Now go back to your cave, create an ABDADA patch for stockfish, and when it beats your lazy, declare to the whole word you found a new algorithm...you pathetic troll..Ughh.

Daniel

I wonder also if hybrids are possible.
IOW, the lazy approach makes a bushy tree, but fills in the tactical gaps.
YBW gets deep fast.

Maybe one algorithm up to depth X, and the other forward.
Why not?

I would also be interested to see what happens when the tricks like staggering the ply of the start point also work equally well with the other algorithms.

I guess the best thing about Lazy is that it is Lazy. IOW, a beginner can understand and implement it.

Daniel Shawul wrote:Thanks for the tests that confirm ABDADA is clearly better than lazy.

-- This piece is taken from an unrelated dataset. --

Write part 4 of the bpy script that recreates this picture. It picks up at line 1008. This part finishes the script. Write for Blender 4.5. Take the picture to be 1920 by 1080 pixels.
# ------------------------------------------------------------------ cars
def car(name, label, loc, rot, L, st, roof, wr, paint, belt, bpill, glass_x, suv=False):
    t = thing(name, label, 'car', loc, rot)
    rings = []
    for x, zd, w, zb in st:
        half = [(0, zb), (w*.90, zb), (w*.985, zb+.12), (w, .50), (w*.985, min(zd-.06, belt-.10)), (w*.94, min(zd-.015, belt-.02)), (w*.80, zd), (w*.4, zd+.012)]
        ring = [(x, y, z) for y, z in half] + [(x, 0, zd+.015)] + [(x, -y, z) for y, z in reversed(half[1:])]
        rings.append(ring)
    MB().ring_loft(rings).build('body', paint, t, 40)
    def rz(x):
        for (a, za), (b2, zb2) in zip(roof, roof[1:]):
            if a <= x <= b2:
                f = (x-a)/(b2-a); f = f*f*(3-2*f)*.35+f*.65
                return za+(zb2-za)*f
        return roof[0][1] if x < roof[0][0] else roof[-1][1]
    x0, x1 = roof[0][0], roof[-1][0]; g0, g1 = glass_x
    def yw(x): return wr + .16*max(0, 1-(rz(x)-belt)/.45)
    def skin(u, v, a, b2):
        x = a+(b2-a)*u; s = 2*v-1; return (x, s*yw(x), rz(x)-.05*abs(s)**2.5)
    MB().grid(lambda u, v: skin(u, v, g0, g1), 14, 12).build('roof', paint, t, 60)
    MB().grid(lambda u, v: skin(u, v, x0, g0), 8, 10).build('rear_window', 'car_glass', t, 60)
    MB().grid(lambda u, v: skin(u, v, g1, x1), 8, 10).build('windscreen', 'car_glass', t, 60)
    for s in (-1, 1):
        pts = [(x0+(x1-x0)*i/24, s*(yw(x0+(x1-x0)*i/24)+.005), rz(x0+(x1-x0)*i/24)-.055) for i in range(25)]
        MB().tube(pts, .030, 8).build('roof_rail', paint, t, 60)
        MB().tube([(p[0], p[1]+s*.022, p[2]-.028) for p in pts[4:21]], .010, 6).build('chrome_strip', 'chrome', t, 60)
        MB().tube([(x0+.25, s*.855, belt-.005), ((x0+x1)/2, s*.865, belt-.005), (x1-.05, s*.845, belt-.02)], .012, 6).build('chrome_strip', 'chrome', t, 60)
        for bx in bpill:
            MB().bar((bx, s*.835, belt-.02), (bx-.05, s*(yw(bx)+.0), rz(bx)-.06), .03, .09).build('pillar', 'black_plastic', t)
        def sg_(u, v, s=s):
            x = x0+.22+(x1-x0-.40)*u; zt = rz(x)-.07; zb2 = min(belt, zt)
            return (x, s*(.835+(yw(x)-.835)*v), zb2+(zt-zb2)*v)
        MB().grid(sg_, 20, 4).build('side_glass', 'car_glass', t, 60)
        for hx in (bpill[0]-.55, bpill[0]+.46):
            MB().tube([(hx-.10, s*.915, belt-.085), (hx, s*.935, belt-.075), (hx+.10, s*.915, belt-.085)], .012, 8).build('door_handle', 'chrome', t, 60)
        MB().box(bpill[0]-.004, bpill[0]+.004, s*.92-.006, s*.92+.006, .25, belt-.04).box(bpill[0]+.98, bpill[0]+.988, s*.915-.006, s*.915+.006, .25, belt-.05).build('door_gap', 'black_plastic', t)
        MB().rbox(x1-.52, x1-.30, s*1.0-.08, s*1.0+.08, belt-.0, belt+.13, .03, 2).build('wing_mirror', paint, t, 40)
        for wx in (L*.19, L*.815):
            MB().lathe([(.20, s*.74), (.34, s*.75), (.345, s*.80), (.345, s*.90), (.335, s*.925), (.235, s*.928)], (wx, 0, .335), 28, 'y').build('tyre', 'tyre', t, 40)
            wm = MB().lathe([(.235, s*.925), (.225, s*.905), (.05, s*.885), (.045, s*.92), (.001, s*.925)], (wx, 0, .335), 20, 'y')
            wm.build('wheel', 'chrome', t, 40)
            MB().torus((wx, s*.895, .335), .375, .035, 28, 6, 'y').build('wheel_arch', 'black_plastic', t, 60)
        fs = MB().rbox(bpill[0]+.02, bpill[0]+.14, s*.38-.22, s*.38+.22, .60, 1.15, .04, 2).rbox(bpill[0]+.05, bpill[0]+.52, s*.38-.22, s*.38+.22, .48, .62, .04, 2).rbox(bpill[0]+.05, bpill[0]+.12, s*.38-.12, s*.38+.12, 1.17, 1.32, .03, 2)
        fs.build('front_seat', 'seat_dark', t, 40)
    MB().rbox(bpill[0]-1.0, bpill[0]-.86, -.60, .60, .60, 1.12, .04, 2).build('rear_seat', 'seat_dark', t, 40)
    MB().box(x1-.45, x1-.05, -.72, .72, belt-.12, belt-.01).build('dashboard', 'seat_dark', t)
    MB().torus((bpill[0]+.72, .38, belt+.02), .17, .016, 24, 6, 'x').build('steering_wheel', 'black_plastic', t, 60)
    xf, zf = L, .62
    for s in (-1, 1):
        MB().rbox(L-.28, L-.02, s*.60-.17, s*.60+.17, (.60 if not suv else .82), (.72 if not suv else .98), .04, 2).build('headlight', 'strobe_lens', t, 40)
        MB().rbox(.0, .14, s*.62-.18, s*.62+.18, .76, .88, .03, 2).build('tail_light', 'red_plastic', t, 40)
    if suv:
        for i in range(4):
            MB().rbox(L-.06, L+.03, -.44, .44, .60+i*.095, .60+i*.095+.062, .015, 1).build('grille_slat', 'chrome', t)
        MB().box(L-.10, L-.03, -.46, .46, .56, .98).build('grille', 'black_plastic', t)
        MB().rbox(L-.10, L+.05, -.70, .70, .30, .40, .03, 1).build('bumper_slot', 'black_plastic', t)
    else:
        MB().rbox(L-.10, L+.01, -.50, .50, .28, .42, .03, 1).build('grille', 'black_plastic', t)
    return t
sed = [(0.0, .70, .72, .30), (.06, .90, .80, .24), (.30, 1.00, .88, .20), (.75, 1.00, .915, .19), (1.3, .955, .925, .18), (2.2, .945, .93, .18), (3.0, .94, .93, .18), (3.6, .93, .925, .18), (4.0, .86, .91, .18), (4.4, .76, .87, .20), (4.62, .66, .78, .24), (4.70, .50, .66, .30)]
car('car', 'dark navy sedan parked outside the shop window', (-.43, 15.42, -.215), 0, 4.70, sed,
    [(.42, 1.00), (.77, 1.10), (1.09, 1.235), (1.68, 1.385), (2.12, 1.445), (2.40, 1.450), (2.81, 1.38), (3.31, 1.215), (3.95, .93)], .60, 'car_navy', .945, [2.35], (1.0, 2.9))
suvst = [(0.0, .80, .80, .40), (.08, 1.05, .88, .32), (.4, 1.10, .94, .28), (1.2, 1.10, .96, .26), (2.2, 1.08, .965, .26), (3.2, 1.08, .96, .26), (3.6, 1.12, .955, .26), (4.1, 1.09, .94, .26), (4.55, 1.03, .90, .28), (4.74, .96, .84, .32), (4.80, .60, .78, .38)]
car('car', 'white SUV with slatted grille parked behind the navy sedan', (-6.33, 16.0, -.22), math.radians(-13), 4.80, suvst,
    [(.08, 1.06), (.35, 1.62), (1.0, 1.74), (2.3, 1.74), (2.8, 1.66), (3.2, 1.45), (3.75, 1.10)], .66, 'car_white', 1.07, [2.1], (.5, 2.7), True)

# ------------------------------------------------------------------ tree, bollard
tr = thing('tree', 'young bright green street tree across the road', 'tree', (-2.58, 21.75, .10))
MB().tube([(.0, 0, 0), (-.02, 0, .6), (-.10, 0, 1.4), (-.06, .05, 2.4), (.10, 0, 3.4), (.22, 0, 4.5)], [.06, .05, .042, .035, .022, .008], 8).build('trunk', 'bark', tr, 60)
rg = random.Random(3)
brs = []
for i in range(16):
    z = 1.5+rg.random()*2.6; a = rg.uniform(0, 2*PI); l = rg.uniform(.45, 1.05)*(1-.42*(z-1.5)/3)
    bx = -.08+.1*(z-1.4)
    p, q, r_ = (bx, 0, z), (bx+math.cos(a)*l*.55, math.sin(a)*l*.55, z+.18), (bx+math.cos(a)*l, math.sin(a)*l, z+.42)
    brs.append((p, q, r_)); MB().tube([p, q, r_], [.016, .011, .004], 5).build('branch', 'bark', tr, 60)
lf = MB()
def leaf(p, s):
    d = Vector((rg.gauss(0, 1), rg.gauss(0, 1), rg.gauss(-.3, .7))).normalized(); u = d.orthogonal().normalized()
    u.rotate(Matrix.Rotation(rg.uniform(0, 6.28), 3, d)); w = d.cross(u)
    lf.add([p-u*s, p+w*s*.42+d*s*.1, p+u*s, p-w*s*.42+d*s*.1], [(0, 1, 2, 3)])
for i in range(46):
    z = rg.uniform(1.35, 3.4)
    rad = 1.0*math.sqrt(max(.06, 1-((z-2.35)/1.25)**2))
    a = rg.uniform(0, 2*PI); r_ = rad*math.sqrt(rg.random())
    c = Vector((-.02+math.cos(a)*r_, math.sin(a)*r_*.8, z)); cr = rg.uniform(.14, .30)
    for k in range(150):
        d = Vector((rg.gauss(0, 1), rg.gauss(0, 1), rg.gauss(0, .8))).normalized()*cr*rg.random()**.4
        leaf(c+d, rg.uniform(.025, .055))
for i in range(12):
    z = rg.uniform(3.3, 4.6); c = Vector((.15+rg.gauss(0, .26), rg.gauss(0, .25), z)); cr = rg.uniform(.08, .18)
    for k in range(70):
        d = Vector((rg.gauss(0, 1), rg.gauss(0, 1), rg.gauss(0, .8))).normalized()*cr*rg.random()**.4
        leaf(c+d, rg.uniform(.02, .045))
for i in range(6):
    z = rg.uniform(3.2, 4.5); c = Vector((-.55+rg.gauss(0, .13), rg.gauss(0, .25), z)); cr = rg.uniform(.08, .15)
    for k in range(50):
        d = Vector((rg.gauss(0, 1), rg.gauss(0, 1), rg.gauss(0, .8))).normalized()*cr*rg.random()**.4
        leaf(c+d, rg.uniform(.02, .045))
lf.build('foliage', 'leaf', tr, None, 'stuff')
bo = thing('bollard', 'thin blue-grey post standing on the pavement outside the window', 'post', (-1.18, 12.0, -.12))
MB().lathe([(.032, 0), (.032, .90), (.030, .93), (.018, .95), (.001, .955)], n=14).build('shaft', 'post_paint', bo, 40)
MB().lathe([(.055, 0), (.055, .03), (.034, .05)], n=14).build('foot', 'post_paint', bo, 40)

On a constant depth search my lazy gives a time-to-depth speedup of 1.11 while ABDADA gives 1.73 using 2 cores. So the advantage of ABDADA for me is quite significant even though i don't do anything fancy with lazy. YBW is superior than both in my engine, so I still think that is the best algorithm. If you fine tune your YBW (split depth etc) and use longer time control, may be it will be the the best for you too.

Daniel

You cannot discard other data. Stockfish YBW was beating Komodo Lazy on single core LTC, and losing terribly to Komodo on 16-32 cores LTC (TCEC). When they (Stockfish) slowly applied decently Lazy, it started beating Komodo Lazy on 16-44 cores pretty harshly as it is beating it on 1 core.

Houdini YBW (3,4) was quite equal on one core to Komodo Lazy at some time, but was losing terribly on 16-32 cores. The main change in Houdini 5 was adopting Lazy, and it was a sudden gain on 16-44 cores (similarly to what was for Stockfish). Houdini 5 in fact had beaten Komodo Lazy to final in TCEC, and only lost to Stockfish Lazy.

All those YBW implementations in top engines were crappy, and only yours is good?

On CCRL and CEGT, the known Lazy engines (Stockfish, Komodo, Andscacs, Houdini 5, Cheng) 1 -> 4 cores are scaling on average at least equal, more probably better than YBW known engines (Crafty 24, 23, Houdini 4,3,2, Rybka 4,3,2).

Do I have to dismiss this significant data, and to accept only yours?

Peter's data with Lazy and ABDADA are significant, but I still have to see more empirical data and at longer TC. Quick tricks like time-to-depth will not help here. To me, as of now, the LTC empirical data shows Lazy as applied in Stockfish and Komodo as the best, with Peter's results provisory and to be confirmed, and your statements as irrelevant.